Je n’aurais par exemple pas eu l’idée de faire des collages moi-même parce que je n’aurais pas pensé que la rue m’appartienne donc je trouve génial cette idée et que certaines s’y mettent pour changer tout ça.

MB : Quelles sont les marges de manœuvre et les actions à mener aujourd’hui en tant que femme selon vous ?

PH :  Il faudrait beaucoup de choses pour que le quotidien des femmes change. Mais pour qu’il devienne plus supportable il faudrait qu’on accepte de prendre conscience que des hommes importants pour nous ne sont pas forcément les mecs aussi chouettes qu’on voudrait. Rien que ça demande beaucoup d’énergie !

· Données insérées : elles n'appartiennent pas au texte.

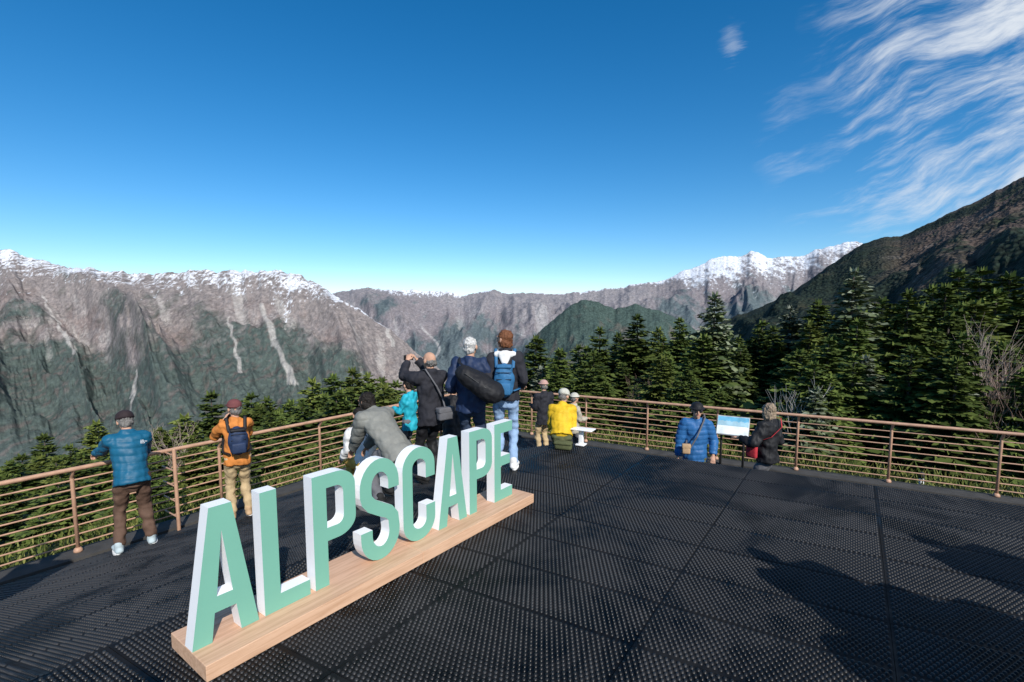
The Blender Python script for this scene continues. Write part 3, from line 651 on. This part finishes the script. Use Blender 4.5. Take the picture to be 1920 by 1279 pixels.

Je me sens privilégiée dans mon quotidien car je suis avec beaucoup de femmes et très peu d’hommes. J’ai donc déjà un groupe safe autour de moi et de moins en moins besoin de l’attention des hommes. Ce qui est une des choses à travailler, et c’est dur.

MB : Que peut-on faire selon vous pour faire bouger les hommes et est-ce même possible ?

PH : Je pense qu’on ne peut faire changer que ceux qui en ont envie. Cela réduit beaucoup notre champ d’action. Les hommes qui n’ont pas envie de changer, quant à eux, sont plus susceptibles de bouger grâce aux hommes, pas avec les femmes.

C’est pour ça que mon livre ne s’adresse pas spécialement aux hommes. D’ailleurs, je ne pense pas que ce soit aux féministes et aux femmes de façon générale de faire de la pédagogie aux hommes. 

MB : Quels sont vos projets pour la suite ?

PH : Je suis sur l’écriture d’un autre livre qui parlera de l’avortement.

Et je voudrais continuer à écrire des romans car c’est ce que je préfère.

MB : Vous venez quand nous voir à Brest ?

PH : Invitez-moi, et j’arrive !

Pauline Harmange est donc une autrice engagée, qui n’a pas peur de dire son fait, et d’évoluer dans sa réflexion. Elle est à l’image du mouvement féministe, complexe, riche et cherchant à avancer. C’est peut-être ça, au fond, qui fait peur : les femmes qui disent !

Ce qui fait plus peur encore, c’est que de plus en plus, non seulement des femmes disent, mais d’autres les écoutent.

On appelle ça sororité et qu’est-ce que c’est bon !

Ce livre initialement publié chez Monstrograph – victime de son succès –, va être réédité au Seuil.